Merci pour tes encouragements. Je suis ravie que tu sois intriguée, toi qui manies l'art du mystère avec brio. Le prochain chapitre devrait marquer une pause dans l'action.A bientôt !
Les questions de Merlin viennent au bon moment. Je m'interrogeais sur le changement de comportement de ses parents et l'étrange attitude de sa mère. Après tout elle est la petite fille d'Awena, ce qui en dit long. Les fissures des statues interrogent également, des choses se passent, des choses que Merlin observe sans trouver de réponses. Les réponses viendront à la fin... ?

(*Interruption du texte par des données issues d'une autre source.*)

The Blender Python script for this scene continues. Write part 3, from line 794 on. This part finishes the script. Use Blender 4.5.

La « rencontre » avec le chêne et les sentiments confus de Merlin sont particulièrement bien décrits. On sent l’étau se rétrécir autour du jeune garçon mais sans percevoir encore quelle sera la chute.
J’attends la suite !
Quelques remarques et suggestions :
- Il avait beau s’être éloigné du domaine, il se sentait en sécurité : la phrase me chiffonne un peu, il me semble qu’elle est incomplète :
« Bien qu’éloigné du domaine, il se sentait en sécurité » ou « Il avait beau s’être éloigné du domaine, il se sentait malgré tout en sécurité » ou quelque chose dans cet esprit ?

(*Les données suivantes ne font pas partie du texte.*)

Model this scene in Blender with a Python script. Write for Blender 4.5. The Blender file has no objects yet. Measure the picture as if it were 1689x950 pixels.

- Et puis, il se releva brusquement : « et puis » me chiffonne aussi… décidemment !!!
- Il avait deviné où il avait pénétré : si tu dis simplement « il avait deviné », il me semble que c’est plus fort.
- Quelle était l’incantation qui rendait possible une telle merveille : quelle incantation rendait possible… ?
- il décida de manéger sa monture : de ménager
- des muscles de son corps qu’il ignorait : des muscles de son corps ignorés ?
- Enfin, il sentit un léger souffle sur son visage et une douce chaleur baigner son visage : 2 fois visage.
A très bientôt
Merci beaucoup d'être au rendez-vous de ce nouveau chapitre. Tes suggestions sont judicieuses comme toujours, je vais en tenir compte pour alléger certaines phrases. Ravie aussi que tu continues à être intriguée. A bientôt.